Using the material that follows, identify and copy each line with the string "pixels".
Source material start
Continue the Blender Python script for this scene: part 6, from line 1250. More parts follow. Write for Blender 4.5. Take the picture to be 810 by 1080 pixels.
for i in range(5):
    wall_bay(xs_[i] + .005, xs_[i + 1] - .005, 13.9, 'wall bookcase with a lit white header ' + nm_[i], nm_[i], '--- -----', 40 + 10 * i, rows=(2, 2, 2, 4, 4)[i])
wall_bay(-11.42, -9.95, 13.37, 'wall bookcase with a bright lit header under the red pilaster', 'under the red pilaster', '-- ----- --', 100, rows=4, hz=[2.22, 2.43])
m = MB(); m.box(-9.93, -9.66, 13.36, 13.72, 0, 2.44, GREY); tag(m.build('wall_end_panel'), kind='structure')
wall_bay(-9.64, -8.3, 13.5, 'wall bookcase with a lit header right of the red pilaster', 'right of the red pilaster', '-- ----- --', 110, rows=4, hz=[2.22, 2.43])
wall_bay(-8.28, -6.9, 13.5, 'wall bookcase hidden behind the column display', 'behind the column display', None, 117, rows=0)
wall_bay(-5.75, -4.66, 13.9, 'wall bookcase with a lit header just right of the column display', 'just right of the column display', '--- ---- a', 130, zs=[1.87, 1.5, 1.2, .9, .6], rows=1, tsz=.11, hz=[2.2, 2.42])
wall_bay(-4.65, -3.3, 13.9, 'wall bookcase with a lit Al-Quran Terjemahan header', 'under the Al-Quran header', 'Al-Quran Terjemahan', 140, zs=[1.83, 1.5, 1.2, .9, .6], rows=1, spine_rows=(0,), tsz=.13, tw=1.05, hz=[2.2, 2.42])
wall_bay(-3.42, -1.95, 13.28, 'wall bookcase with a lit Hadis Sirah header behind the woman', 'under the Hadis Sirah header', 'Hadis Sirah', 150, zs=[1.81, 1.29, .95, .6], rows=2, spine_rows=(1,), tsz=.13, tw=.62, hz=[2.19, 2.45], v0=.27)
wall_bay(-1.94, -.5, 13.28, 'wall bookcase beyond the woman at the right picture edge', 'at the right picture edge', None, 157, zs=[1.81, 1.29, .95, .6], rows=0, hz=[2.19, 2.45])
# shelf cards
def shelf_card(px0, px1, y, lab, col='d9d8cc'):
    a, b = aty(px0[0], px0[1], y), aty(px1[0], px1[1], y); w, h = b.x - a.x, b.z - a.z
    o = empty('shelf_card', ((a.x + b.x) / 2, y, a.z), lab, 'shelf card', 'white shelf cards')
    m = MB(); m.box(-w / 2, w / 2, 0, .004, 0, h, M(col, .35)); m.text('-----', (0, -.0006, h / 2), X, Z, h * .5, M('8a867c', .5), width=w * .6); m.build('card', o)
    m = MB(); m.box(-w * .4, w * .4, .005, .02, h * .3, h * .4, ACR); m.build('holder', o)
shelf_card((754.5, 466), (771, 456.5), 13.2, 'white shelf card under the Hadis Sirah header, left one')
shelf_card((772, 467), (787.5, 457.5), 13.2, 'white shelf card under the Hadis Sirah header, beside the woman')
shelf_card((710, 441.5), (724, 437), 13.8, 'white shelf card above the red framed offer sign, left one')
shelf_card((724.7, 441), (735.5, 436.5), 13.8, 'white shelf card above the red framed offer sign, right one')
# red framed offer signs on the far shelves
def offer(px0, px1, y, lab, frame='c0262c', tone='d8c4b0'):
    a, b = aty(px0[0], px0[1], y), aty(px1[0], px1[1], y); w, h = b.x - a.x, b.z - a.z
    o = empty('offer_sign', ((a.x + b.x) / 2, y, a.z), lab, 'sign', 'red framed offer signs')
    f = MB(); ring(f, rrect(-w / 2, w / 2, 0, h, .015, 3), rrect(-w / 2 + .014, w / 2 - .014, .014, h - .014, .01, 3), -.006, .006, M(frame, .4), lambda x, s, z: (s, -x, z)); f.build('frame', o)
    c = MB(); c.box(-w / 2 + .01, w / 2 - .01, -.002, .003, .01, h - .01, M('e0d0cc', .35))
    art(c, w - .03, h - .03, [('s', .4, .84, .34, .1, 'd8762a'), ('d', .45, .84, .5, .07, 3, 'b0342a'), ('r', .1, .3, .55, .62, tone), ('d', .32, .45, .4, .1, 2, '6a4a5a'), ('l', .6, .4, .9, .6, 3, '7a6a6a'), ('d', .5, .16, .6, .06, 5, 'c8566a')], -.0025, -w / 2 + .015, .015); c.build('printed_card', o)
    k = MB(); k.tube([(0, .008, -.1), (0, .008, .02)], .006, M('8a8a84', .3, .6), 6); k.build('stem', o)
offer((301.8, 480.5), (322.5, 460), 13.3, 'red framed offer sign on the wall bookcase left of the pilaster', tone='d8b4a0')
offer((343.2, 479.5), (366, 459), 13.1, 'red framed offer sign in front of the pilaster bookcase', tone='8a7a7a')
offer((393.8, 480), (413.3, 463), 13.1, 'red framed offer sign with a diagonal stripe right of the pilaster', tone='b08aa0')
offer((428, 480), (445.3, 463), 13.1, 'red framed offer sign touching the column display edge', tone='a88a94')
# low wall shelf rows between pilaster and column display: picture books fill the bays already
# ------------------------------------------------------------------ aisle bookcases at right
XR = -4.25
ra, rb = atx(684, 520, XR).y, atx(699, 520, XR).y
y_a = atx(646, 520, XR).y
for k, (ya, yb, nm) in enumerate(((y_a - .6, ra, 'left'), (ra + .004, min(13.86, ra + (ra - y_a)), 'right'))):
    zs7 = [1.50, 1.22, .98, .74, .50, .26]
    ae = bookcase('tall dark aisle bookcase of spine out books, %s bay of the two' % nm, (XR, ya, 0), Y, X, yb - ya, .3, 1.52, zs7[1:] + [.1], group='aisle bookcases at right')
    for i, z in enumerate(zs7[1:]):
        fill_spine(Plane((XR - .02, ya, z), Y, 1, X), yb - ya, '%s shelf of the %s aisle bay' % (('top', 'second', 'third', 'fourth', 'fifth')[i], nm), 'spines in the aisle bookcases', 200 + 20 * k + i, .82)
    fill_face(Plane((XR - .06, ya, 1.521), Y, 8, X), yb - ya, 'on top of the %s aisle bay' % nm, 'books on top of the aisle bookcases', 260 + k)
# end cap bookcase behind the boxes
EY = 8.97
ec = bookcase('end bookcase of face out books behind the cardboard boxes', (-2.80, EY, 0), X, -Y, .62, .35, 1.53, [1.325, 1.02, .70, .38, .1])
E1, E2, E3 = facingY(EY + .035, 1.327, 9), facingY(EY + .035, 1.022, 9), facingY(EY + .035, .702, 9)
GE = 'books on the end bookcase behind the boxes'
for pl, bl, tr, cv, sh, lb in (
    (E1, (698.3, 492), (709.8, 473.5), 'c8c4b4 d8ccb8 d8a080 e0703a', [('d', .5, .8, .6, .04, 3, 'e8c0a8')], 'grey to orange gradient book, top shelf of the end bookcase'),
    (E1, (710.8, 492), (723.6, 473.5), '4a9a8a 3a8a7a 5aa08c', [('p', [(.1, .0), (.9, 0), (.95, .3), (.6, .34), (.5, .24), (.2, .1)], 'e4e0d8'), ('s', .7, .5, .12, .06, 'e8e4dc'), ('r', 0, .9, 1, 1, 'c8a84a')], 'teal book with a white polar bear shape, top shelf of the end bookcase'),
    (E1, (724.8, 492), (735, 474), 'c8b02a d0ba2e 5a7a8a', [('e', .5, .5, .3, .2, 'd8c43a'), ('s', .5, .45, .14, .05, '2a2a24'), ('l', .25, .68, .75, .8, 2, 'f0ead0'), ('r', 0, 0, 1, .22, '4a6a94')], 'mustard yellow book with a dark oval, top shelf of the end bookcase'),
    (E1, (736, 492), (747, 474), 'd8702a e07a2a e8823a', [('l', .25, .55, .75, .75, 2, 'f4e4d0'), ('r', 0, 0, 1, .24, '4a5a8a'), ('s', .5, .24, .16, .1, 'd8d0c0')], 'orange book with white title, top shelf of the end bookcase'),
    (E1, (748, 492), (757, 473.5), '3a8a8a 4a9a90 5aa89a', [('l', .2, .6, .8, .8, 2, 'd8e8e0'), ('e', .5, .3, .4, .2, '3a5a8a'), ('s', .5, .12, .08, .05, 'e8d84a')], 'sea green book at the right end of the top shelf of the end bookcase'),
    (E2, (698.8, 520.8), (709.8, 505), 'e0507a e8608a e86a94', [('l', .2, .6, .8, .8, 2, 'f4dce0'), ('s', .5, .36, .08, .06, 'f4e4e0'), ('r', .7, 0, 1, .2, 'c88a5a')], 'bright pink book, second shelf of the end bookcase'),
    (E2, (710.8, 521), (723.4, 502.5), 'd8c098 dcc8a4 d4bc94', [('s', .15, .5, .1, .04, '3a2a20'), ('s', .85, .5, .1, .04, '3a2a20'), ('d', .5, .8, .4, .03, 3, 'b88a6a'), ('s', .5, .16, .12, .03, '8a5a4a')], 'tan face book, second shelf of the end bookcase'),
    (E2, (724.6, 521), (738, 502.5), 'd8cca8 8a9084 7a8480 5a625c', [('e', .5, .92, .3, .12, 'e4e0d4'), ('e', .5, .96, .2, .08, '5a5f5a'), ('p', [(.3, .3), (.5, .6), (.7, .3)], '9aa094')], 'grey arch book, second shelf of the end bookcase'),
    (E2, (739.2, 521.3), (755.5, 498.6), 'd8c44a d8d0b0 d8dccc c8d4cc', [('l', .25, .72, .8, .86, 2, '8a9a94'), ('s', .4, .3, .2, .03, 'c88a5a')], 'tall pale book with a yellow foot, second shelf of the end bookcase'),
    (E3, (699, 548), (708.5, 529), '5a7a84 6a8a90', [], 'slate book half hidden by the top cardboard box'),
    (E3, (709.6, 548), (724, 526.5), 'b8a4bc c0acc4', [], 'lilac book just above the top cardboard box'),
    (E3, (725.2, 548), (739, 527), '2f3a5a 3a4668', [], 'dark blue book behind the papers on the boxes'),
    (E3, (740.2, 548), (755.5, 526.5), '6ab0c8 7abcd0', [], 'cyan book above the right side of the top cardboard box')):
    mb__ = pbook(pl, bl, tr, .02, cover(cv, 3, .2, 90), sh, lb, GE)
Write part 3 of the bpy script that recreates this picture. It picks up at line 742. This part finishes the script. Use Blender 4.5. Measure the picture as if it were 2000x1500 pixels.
Source material end
Written answer:
Continue the Blender Python script for this scene: part 6, from line 1250. More parts follow. Write for Blender 4.5. Take the picture to be 810 by 1080 pixels.
Write part 3 of the bpy script that recreates this picture. It picks up at line 742. This part finishes the script. Use Blender 4.5. Measure the picture as if it were 2000x1500 pixels.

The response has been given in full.